The present image shows Benzoni, then a young adventurer of 21 years of age, arriving by boat in Palma, where he hoped to find work on a ship headed for the New World. The following passage (translated into English by William Henry Smyth in 1857) occurs at the very beginning of Benzoni's account:

When I was a youth of twenty-two years of age, being, like many others, anxious to see the world, and hearing of those countries of the Indians, recently found, called by everybody the New World, I determined to go there. In the year 1541 therefore I started from Milan, in the name of God, the sustainer and governor of all the universe, going by land to Medina del Campo, where the people carry on great traffic during their fairs, receiving merchandize from all Spain. Thence I went to Seville, and thence by the river Guadalquivir to San Lucar de Baramcda, this being the port generally frequented by all the ships going to or coming from India. Having found a ship about to sail, laden with goods for the island of the Great Canary, I embarked, being unable to find a more direct route for the journey I desired to make, for I had been informed that in those islands of the Canaries, which are seven in number, there are constantly ships going loaded to the Indies, with wine, flour, apples, cheese, and other things requisite for those countries. I thus obtained a passage there; and arriving in two months, I learnt that a caravel in the island of Palma was loading wine to go to the Indies, wherefore I started immediately in a brig, reached it in two days, and in a short time the ship was got ready, and we set sail. Having sailed for fourteen days with a prosperous wind, we saw a great quantity of sea birds, from which, much to our joy, we judged that we were near land, and often in the night certain fishes of about a palm in length flew on board, which had what were almost the same as wings like those of birds.
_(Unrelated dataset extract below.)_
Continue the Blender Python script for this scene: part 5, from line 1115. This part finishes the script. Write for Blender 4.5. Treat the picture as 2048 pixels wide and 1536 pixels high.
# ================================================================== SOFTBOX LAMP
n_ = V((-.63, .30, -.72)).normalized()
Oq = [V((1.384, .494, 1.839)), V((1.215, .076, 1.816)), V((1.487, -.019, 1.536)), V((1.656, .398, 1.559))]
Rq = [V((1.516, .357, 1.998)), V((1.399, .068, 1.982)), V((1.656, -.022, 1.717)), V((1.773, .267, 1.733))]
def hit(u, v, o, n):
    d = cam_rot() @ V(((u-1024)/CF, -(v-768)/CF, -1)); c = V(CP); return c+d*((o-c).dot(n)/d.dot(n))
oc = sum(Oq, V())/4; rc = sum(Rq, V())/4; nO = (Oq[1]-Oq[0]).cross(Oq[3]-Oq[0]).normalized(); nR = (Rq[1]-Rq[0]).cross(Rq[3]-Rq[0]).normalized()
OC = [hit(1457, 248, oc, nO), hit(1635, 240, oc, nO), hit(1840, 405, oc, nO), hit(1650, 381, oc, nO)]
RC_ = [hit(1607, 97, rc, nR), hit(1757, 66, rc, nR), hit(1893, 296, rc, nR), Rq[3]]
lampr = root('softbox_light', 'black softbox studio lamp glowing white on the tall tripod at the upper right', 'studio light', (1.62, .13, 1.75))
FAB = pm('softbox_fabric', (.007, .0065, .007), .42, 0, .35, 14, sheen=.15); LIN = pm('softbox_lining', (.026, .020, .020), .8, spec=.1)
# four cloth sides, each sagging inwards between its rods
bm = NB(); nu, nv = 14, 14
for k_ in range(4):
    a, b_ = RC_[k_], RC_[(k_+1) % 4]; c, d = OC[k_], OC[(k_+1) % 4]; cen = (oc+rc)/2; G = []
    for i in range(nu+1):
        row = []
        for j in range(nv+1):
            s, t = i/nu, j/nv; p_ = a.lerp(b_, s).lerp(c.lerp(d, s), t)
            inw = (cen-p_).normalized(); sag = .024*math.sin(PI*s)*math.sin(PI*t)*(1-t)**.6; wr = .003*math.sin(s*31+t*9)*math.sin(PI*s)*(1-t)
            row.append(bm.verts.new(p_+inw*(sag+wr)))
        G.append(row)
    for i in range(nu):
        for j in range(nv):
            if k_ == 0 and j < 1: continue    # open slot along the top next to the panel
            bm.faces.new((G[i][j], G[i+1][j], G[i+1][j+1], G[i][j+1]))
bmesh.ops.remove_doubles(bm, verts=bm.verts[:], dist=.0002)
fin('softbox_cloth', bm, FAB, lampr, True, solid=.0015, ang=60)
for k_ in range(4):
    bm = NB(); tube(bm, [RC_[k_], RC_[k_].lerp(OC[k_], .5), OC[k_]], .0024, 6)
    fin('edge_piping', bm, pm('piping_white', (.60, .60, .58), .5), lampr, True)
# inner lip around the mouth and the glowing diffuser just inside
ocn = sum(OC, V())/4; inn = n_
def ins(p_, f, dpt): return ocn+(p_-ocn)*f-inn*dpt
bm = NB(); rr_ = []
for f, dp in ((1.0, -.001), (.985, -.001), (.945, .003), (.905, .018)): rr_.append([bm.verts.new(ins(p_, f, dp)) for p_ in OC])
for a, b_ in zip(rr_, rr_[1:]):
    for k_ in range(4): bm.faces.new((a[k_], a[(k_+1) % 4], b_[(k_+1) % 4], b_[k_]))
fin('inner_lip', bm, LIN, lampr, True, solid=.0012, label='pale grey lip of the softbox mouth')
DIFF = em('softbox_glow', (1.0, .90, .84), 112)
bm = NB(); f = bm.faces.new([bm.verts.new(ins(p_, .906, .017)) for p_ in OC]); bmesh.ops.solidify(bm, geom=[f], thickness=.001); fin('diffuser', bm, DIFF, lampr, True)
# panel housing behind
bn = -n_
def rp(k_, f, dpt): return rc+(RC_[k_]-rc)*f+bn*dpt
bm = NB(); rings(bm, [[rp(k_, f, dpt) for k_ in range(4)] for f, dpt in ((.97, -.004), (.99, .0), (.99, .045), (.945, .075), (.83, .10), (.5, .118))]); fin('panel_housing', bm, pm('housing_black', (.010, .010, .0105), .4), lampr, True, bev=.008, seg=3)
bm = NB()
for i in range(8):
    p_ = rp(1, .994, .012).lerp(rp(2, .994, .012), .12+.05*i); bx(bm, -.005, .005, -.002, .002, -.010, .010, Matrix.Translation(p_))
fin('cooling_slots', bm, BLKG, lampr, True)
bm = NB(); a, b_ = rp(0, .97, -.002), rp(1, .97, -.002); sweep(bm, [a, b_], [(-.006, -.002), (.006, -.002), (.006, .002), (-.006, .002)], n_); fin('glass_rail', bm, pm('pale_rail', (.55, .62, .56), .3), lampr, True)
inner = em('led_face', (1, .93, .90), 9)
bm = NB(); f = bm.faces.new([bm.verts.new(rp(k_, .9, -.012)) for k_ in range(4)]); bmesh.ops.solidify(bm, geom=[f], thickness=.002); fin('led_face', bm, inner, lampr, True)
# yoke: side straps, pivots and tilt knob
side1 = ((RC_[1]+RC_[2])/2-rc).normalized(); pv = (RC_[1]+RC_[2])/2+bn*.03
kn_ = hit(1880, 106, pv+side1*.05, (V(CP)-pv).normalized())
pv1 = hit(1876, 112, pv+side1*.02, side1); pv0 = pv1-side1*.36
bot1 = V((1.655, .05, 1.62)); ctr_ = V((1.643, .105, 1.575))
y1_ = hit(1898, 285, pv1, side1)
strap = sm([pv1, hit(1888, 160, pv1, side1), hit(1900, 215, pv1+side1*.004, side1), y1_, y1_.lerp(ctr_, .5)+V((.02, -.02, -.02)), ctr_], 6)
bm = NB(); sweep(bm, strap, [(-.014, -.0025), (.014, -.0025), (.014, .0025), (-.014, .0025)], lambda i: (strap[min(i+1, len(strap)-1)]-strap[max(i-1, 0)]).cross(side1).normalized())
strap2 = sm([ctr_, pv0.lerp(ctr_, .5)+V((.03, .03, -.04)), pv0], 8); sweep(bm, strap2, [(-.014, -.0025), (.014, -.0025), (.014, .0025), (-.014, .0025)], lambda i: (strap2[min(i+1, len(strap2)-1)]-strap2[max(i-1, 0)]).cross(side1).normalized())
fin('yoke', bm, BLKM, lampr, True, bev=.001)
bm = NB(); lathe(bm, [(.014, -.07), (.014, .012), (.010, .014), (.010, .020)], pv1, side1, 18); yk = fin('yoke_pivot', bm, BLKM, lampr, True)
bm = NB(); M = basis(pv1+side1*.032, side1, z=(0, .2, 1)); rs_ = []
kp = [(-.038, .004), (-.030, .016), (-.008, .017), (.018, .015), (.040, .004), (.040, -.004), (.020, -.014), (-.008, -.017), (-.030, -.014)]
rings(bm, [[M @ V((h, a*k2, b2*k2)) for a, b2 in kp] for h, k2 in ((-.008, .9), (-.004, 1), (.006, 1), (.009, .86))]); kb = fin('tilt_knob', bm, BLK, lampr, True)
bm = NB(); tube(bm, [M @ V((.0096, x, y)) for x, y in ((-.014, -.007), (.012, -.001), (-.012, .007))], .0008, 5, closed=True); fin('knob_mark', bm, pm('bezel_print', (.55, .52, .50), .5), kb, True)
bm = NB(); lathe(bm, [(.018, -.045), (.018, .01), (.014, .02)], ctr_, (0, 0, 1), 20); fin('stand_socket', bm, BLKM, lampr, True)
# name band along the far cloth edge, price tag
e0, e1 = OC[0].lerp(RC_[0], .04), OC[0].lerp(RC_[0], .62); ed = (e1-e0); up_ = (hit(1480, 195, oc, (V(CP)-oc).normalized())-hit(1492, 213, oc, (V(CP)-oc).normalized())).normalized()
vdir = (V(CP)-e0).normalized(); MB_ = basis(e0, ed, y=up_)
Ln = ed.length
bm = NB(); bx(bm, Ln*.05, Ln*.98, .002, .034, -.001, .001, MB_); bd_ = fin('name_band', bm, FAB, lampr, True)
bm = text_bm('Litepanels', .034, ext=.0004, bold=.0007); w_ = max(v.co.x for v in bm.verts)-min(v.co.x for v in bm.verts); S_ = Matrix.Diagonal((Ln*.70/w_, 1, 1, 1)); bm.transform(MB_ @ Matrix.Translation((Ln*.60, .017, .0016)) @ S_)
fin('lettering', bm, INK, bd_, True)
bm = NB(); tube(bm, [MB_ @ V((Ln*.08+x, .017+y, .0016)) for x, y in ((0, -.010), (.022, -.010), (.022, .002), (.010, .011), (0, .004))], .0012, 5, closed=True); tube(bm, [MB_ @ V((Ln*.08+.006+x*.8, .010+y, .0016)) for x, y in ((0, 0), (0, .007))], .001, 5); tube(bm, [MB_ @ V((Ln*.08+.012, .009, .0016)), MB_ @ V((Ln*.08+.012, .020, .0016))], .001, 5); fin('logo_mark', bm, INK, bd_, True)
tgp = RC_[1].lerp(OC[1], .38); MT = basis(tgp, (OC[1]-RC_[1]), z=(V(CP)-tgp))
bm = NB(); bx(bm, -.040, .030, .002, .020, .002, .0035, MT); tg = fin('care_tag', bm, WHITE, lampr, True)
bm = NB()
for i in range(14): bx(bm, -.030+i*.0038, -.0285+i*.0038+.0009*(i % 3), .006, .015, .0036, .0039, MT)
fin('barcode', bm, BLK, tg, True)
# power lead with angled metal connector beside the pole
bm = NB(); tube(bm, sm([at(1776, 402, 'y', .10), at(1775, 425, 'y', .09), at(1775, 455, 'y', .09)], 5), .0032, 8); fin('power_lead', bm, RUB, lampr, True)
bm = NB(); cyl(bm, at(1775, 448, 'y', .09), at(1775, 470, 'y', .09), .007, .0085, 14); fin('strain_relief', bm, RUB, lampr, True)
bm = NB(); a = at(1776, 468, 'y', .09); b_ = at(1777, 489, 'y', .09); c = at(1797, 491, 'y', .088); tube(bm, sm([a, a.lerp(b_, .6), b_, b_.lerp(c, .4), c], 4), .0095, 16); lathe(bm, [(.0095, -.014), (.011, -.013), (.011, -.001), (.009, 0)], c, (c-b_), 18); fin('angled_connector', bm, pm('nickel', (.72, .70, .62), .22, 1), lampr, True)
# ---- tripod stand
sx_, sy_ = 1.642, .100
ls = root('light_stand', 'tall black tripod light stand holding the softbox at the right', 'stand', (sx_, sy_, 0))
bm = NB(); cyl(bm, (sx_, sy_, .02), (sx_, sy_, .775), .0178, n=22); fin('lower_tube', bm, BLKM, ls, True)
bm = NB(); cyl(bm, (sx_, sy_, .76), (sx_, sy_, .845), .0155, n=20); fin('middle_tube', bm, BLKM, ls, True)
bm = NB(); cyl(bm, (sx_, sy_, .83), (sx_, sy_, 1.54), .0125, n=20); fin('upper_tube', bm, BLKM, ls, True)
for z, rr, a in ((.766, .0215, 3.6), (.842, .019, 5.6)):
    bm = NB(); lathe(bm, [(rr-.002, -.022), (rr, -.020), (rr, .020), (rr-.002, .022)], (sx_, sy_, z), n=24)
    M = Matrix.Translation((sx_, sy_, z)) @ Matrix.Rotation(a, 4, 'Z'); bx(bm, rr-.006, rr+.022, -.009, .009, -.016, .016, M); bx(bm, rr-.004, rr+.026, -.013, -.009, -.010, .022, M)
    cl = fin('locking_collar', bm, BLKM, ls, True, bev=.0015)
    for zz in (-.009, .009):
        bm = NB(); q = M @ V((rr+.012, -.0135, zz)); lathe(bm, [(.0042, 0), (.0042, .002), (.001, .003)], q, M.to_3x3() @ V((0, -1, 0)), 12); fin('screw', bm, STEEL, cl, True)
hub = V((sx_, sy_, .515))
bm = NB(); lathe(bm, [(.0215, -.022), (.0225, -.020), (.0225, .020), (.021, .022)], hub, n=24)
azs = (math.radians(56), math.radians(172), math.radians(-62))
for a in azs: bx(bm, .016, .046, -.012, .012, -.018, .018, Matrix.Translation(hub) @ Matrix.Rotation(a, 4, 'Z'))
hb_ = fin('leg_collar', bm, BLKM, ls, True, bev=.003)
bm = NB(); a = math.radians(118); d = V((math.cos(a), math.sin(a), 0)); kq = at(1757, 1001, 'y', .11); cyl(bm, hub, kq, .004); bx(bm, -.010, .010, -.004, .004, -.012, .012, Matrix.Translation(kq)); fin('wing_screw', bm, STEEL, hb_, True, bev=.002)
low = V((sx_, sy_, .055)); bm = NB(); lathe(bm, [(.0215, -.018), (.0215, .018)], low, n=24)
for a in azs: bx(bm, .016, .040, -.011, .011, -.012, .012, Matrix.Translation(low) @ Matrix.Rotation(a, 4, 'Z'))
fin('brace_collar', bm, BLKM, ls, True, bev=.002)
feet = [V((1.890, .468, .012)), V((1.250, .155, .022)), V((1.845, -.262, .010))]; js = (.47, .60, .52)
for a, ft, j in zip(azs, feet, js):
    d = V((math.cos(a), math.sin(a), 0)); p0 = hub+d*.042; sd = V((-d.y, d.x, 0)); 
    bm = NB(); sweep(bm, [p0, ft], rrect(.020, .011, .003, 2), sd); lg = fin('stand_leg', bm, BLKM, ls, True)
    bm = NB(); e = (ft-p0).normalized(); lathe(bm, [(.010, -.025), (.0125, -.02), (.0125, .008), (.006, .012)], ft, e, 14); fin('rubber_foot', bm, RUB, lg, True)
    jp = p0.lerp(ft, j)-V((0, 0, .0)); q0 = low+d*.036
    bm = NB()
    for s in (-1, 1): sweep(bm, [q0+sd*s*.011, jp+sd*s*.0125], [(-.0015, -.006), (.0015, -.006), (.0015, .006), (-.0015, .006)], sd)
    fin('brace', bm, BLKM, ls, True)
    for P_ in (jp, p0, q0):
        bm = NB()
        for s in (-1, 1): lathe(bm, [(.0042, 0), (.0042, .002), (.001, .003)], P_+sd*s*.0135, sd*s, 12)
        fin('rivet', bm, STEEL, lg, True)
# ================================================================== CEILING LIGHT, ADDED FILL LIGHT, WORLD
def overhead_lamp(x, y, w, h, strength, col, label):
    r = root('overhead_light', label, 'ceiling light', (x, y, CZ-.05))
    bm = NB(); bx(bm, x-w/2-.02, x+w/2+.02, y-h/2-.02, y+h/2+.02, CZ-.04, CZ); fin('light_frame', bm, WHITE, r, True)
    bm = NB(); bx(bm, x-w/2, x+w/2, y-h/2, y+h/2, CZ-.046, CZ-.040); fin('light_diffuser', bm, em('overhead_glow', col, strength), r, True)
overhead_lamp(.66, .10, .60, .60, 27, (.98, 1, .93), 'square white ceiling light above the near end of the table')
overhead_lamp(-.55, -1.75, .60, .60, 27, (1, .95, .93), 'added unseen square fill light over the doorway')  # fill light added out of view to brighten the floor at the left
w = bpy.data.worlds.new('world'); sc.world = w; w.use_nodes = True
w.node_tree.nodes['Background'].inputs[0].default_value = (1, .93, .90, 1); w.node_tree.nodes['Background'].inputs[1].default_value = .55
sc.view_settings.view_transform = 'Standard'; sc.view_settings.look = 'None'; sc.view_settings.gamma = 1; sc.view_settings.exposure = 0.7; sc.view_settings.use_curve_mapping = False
Already the skilfull pilot had begun to take the sun's altitude, which altitude is taken at noon, in the open day, but, at night observations were taken by the north [star] which we then had already very low; and after two days sailing in this way, on a Sunday morning at about sun-rise we saw land. The captain of the ship told me that this was the first island that the invincible Christopher Columbus saw in his second voyage, when he departed from Spain to go to the Spanish island [Hispaniola]: and after having sailed with his caravels some twenty-four or twenty-five days since he left the Canary islands, without ever seeing land, though very desirous of seeing it, when he did discover it he named it la Deseada.

Theodor De Bry Biography

Theodor de Bry (1528-1598) was a prominent Flemish engraver and publisher best known for his engravings of the New World. Born in Liege, de Bry hailed from the portion of Flanders then controlled by Spain. The de Brys were a family of jewelers and engravers, and young Theodor was trained in those artisanal trades.

As a Lutheran, however, his life and livelihood were threatened when the Spanish Inquisition cracked down on non-Catholics. De Bry was banished and his goods seized in 1570. He fled to Strasbourg, where he studied under the Huguenot engraver Etienne Delaune. He also traveled to Antwerp, London, and Frankfurt, where he settled with his family.

In 1590, de Bry began to publish his Les Grands Voyages, which would eventually stretch to thirty volumes released by de Bry and his two sons. The volumes contained not only important engraved images of the New World, the first many had seen of the geographic novelties, but also several important maps. He also published a collection focused on India Orientalis. Les Grands Voyages was published in German, Latin, French, and English, extending de Bry’s fame and his view of the New World.